Art as both beautiful and instructive

Green seeks to define art, weighing both its aesthetic and its pedantic power. He thinks that artists seek to interpret real life in a way that might both create beauty and send an important message.

Citing this Excerpt

Oral History Interview with Paul Green, May 30, 1975. Interview B-0005-3. Southern Oral History Program Collection (#4007) in the Southern Oral History Program Collection, Southern Historical Collection, Wilson Library, University of North Carolina at Chapel Hill.

Full Text of the Excerpt

JACQUELYN HALL:
You don't think that drama should reflect life? That's not what you're trying to do?
PAUL GREEN:
Oh, yes, but it sublimates life or it ….
JACQUELYN HALL:
Ennobles life? When someone reads one of your plays, what is the purpose of that play, what do you want the reader to have from it?
PAUL GREEN:
Well, it's to tell a story. You've got a story to tell and then you say, "Well now, what is a story?" A story is an arrangement on the part of the artist of the actions and the raw material of life shaped into an art form in which the participants, the readers, the spectators, the auditors, they can come and see that and get enriched. It's part of the process of humanistic growth. I was reading last night something of Tennyson. H.L. Mencken used to call him "Long Tennyson" but he's a great poet, and I read about "And on her lover's arm she leant, And round her waist she felt it fold, And far across the hills they went in that new world, which is the old: Across the hills, and far away Beyond their utmost purple rim, And deep into the dying day The happy princess follow'd him. And o'er them many a sliding star, And many a merry wind was borne, And, stream'd thro' many a golden bar, The twilight melted into morn." So, he got something and there it is and "Way the twilight comes down …", it's wonderful. He put it down nearly a hundred years ago and it is still there. The vapor has disappeared, but art takes life, shapes it and fastens it down and a poem is like a chalice. You can go back and drink from it, and art makes permanent the values in life that would fade away. So, you could almost say that a civilization is great only as its artists are great.
JACQUELYN HALL:
But you also wrote with a didactic purpose.
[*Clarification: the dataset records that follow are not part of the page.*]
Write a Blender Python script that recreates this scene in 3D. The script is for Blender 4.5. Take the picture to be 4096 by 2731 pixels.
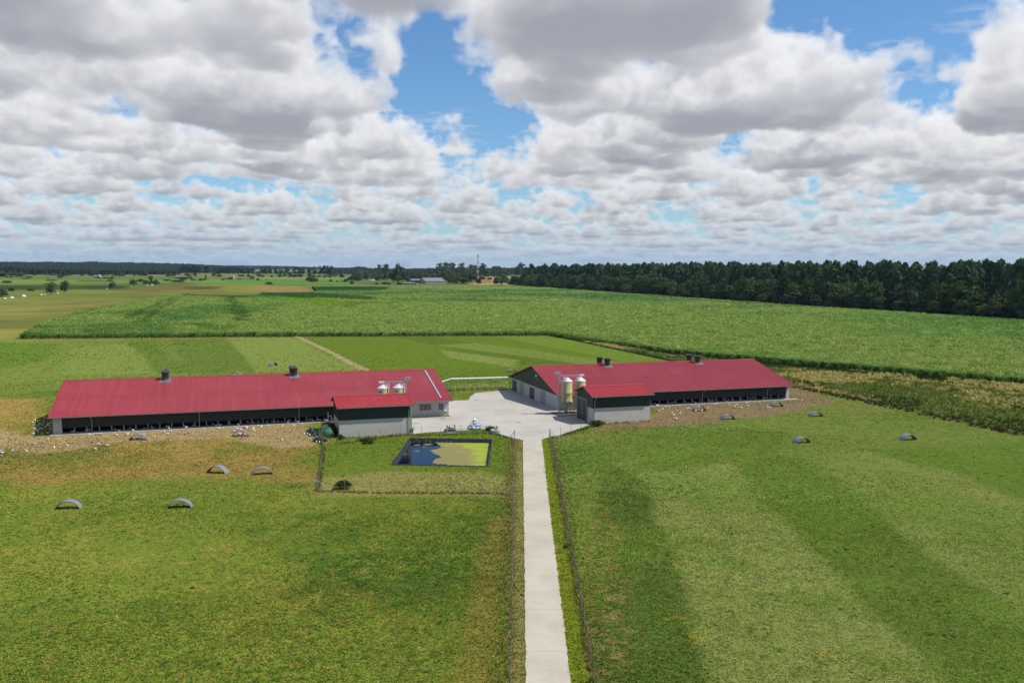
import bpy, bmesh, math, random
import numpy as np
from mathutils import Vector, Matrix
from mathutils.geometry import tessellate_polygon

for o in list(bpy.data.objects):
    bpy.data.objects.remove(o)
SC = bpy.context.scene
COL = SC.collection
rnd = random.Random(11)
RAD = math.radians

# ------------------------------------------------------------------ camera
# World: x runs along the two barns' ridges, y away from the viewer, z up, metres.
CAM = np.array([0.0, -153.42, 27.0])
F_PX = 3512.97                       # focal length in photo pixels (4096 wide)
PIT, ROL, YAW = RAD(4.8848), RAD(0.3183), RAD(18.0573)
FW = np.array([math.sin(YAW)*math.cos(PIT), math.cos(YAW)*math.cos(PIT), -math.sin(PIT)])
_R = np.array([math.cos(YAW), -math.sin(YAW), 0.0]); _U = np.cross(_R, FW)
RT = _R*math.cos(ROL) + _U*math.sin(ROL)
UP = -_R*math.sin(ROL) + _U*math.cos(ROL)
cam = bpy.data.cameras.new('camera')
cam.sensor_width = 36.0
cam.lens = F_PX/4096*36.0
cam.clip_start = 0.5
cam.clip_end = 60000
co = bpy.data.objects.new('camera', cam)
COL.objects.link(co)
m = Matrix.Identity(4)
for i in range(3):
    m[i][0] = RT[i]; m[i][1] = UP[i]; m[i][2] = -FW[i]; m[i][3] = CAM[i]
co.matrix_world = m
SC.camera = co

def at(px, py, z=0.0):
    """surveyed ground point seen at a photo pixel"""
    d = FW*F_PX + RT*(px-2048) - UP*(py-1365.5)
    t = (z-CAM[2])/d[2]
    return CAM + d*t
def at_plane(px, py, axis, val):
    d = FW*F_PX + RT*(px-2048) - UP*(py-1365.5)
    return CAM + d*((val-CAM[axis])/d[axis])
def ppm(p):
    return F_PX/float((np.array(p)-CAM)@FW)

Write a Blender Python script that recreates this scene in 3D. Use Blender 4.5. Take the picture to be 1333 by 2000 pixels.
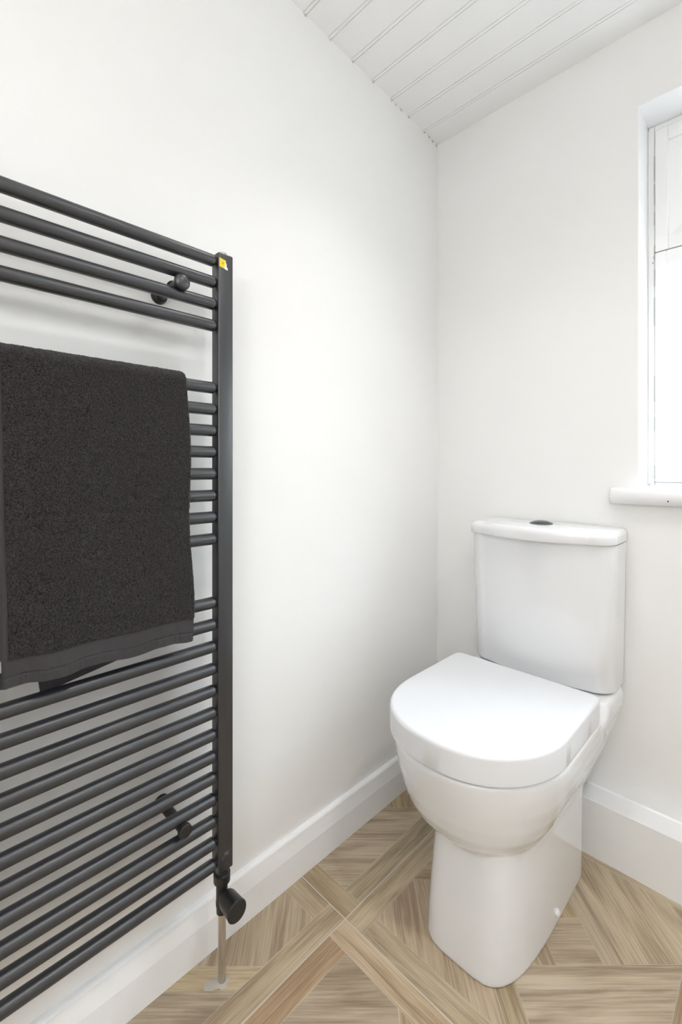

The way that you talked about This Body The Earth, that the reader would feel the injustice of the situation in which the man could not succeed. He would want to act in the real world because of having read this play.
PAUL GREEN:
That's right.
JACQUELYN HALL:
Whereas Tennyson's peom does not effect you that way, it's aesthetic.
PAUL GREEN:
Yes, but it makes you … well, it is in a way always that. You could not deny the pay-off of possible learning from any work of art and by learning, you simply mean not only learning of an emotional nature but of a logical strength so that if you have a pedantic novel or play that teaches, if it is done beautifully enough, the pedanticism is illuminated and sublimated in such a way that it is inspiring. Now, I wrote something that I knew when I was working at it, that it wasn't actually physically true, about some people who came to Roanoke Island in the sixteenth century and tried to make a settlement and they perished, they were lost. Well, I put words there that actually, realistically, didn't fit and had them do things that they didn't do, but you could say artistically, they should have done. So, I have a fellow come out, the narrator, and say, "We have come to dedicate this bit of humble earth." It's right where this colony was and then he says, "For here once walked the men of dreams." Well, all of us are dreamers … "the sons of hope and pain and wonder." Then I have him go on about the sunlight of truth on their foreheads, their lips sang a new "song for ages yet unborn, For us the children that came after them, O, new and mighty world to be," they sang. "O, land, majestic, free, unbounded." Well, they never said that but you use them to be beyond themselves so the artist, the playwright, he can never put life down just as it is. He interprets it. Anyway, I do in my feeble efforts. Now, in these later years, in feeling the impact of the country and this democratic faith that we have and the malfeasance that is happening, I guess that I've been encouraged to try to say something about that, to try to deal with people.